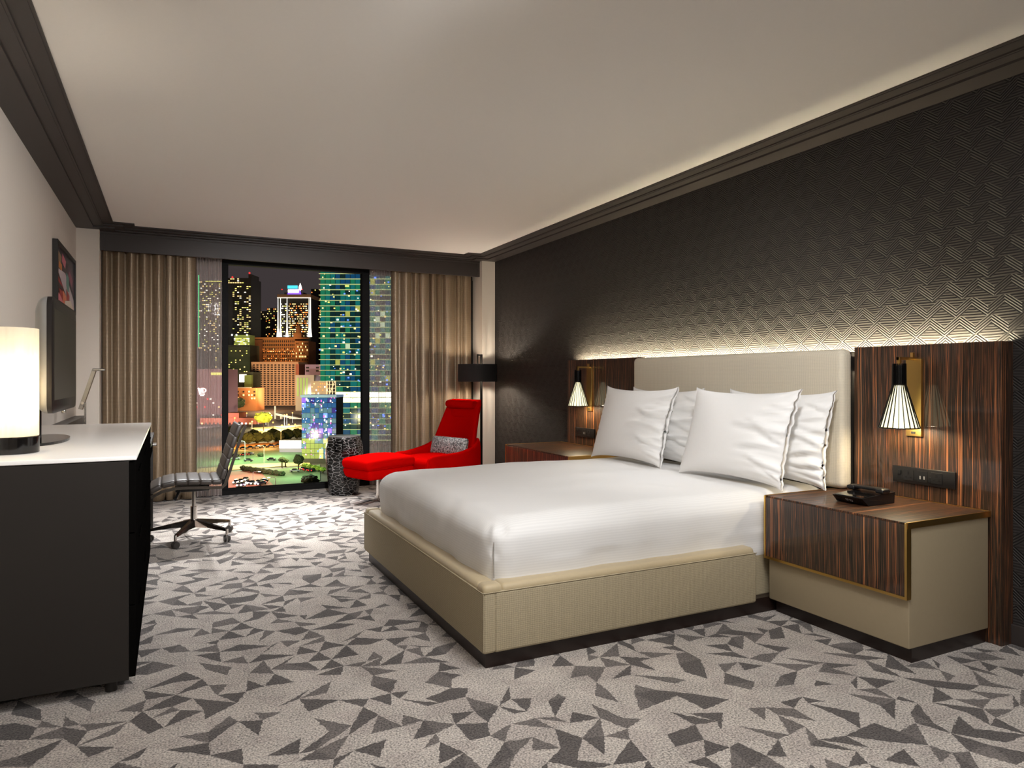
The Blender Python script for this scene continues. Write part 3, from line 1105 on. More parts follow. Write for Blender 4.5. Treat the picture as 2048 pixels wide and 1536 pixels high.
TL = math.radians(16)
pillow('pillow', 'white pillow propped in the back row, rightmost, against the headboard', 3.125, 2.915, 0.872, 0.375, 0.255, 0.13, math.radians(10), 0.02, 1)
pillow('pillow', 'white pillow in the back row, half hidden between the two front pillows', 3.125, 3.93, 0.872, 0.375, 0.255, 0.13, math.radians(10), 0.02, 2)
pillow('pillow', 'large white pillow in the front row, the one nearest the camera', 2.935, 3.02, 0.876, 0.390, 0.265, 0.15, TL, 0.03, 3)
pillow('pillow', 'large white pillow in the front row, the leftmost of the four', 2.935, 4.02, 0.876, 0.390, 0.265, 0.15, TL, 0.03, 4)

# ================================================================== LEFT SIDE: DRESSER, TELEVISION, DESK
DX = -0.12
dr = thing('dresser', 'long black dresser with white glass top along the left wall', 'dresser', (-0.44, 4.1, 0))
oo = (-0.44, 4.1, 0)
MB(oo).rbox(-0.755, DX - 0.022, 3.0, 5.2, 0.053, 0.886, 0.003, 1).build('carcass', M_black_satin, dr)
MB(oo).rbox(-0.765, DX + 0.004, 2.994, 5.206, 0.889, 0.905, 0.003, 2).build('white_top', M_white_top, dr, smooth=50)
MB(oo).box(-0.755, DX - 0.01, 3.004, 5.196, 0.886, 0.889).build('shadow_gap', M_black_gloss, dr)
for c in range(3):
    for r_ in range(3):
        y0 = 3.006 + c * 0.7313
        z0 = 0.062 + r_ * 0.275
        d = MB(oo).rbox(DX - 0.022, DX, y0, y0 + 0.727, z0, z0 + 0.270, 0.002, 1).build('drawer', M_black_drawer, dr)
        h = MB(oo)
        h.rbox(DX + 0.004, DX + 0.008, y0 + 0.24, y0 + 0.49, z0 + 0.205, z0 + 0.215, 0.002, 1)
        h.box(DX, DX + 0.005, y0 + 0.26, y0 + 0.268, z0 + 0.206, z0 + 0.214)
        h.box(DX, DX + 0.005, y0 + 0.462, y0 + 0.470, z0 + 0.206, z0 + 0.214)
        h.build('handle', M_black_drawer, d)
for x in (-0.70, -0.205):
    for y in (3.07, 5.13):
        MB(oo).tube((x, y, 0), (x, y, 0.055), 0.021, n=16).build('leg', M_black_satin, dr, smooth=40)

# --- television on its stand
tv = thing('television', 'flat television with rounded grey back on a black pedestal on the dresser', 'television', (-0.53, 3.86, 0.905))
oo = (-0.53, 3.86, 0.905)
TX, ty0, ty1, tz0, tz1 = -0.450, 3.43, 4.225, 1.052, 1.545


def ring_rect(x, y0, y1, z0, z1, r, n=6):
    pts = []
    for cy, cz, a0 in ((y1 - r, z1 - r, 0), (y0 + r, z1 - r, 90), (y0 + r, z0 + r, 180), (y1 - r, z0 + r, 270)):
        for k in range(n + 1):
            a = math.radians(a0 + 90 * k / n)
            pts.append((x, cy + r * math.cos(a), cz + r * math.sin(a)))
    return pts


sh = MB(oo)
rings = []
for k in range(9):
    q = k / 8
    ins = 0.085 * (1 - math.sqrt(max(0, 1 - q * q)))
    rings.append(ring_rect(TX - 0.012 - 0.052 * q, ty0 + ins, ty1 - ins, tz0 + ins, tz1 - ins, 0.045 - 0.01 * q))
sh.loft(rings)
sh.build('back_shell', mat('tv_silver_grey', (128, 127, 126), 0.32, 0.35, bump=(700, 0.03, 0.0004)), tv, smooth=40)
sh = MB(oo)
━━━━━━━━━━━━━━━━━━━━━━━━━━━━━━
• TASK DESCRIPTION: Reproduce the material above from its first line through the line containing "M_black_satin, dr, smooth=40)", both ends included, and skip every picture.

• OUTPUT OF THE TASK:
The Blender Python script for this scene continues. Write part 3, from line 1105 on. More parts follow. Write for Blender 4.5. Treat the picture as 2048 pixels wide and 1536 pixels high.
TL = math.radians(16)
pillow('pillow', 'white pillow propped in the back row, rightmost, against the headboard', 3.125, 2.915, 0.872, 0.375, 0.255, 0.13, math.radians(10), 0.02, 1)
pillow('pillow', 'white pillow in the back row, half hidden between the two front pillows', 3.125, 3.93, 0.872, 0.375, 0.255, 0.13, math.radians(10), 0.02, 2)
pillow('pillow', 'large white pillow in the front row, the one nearest the camera', 2.935, 3.02, 0.876, 0.390, 0.265, 0.15, TL, 0.03, 3)
pillow('pillow', 'large white pillow in the front row, the leftmost of the four', 2.935, 4.02, 0.876, 0.390, 0.265, 0.15, TL, 0.03, 4)

# ================================================================== LEFT SIDE: DRESSER, TELEVISION, DESK
DX = -0.12
dr = thing('dresser', 'long black dresser with white glass top along the left wall', 'dresser', (-0.44, 4.1, 0))
oo = (-0.44, 4.1, 0)
MB(oo).rbox(-0.755, DX - 0.022, 3.0, 5.2, 0.053, 0.886, 0.003, 1).build('carcass', M_black_satin, dr)
MB(oo).rbox(-0.765, DX + 0.004, 2.994, 5.206, 0.889, 0.905, 0.003, 2).build('white_top', M_white_top, dr, smooth=50)
MB(oo).box(-0.755, DX - 0.01, 3.004, 5.196, 0.886, 0.889).build('shadow_gap', M_black_gloss, dr)
for c in range(3):
    for r_ in range(3):
        y0 = 3.006 + c * 0.7313
        z0 = 0.062 + r_ * 0.275
        d = MB(oo).rbox(DX - 0.022, DX, y0, y0 + 0.727, z0, z0 + 0.270, 0.002, 1).build('drawer', M_black_drawer, dr)
        h = MB(oo)
        h.rbox(DX + 0.004, DX + 0.008, y0 + 0.24, y0 + 0.49, z0 + 0.205, z0 + 0.215, 0.002, 1)
        h.box(DX, DX + 0.005, y0 + 0.26, y0 + 0.268, z0 + 0.206, z0 + 0.214)
        h.box(DX, DX + 0.005, y0 + 0.462, y0 + 0.470, z0 + 0.206, z0 + 0.214)
        h.build('handle', M_black_drawer, d)
for x in (-0.70, -0.205):
    for y in (3.07, 5.13):
        MB(oo).tube((x, y, 0), (x, y, 0.055), 0.021, n=16).build('leg', M_black_satin, dr, smooth=40)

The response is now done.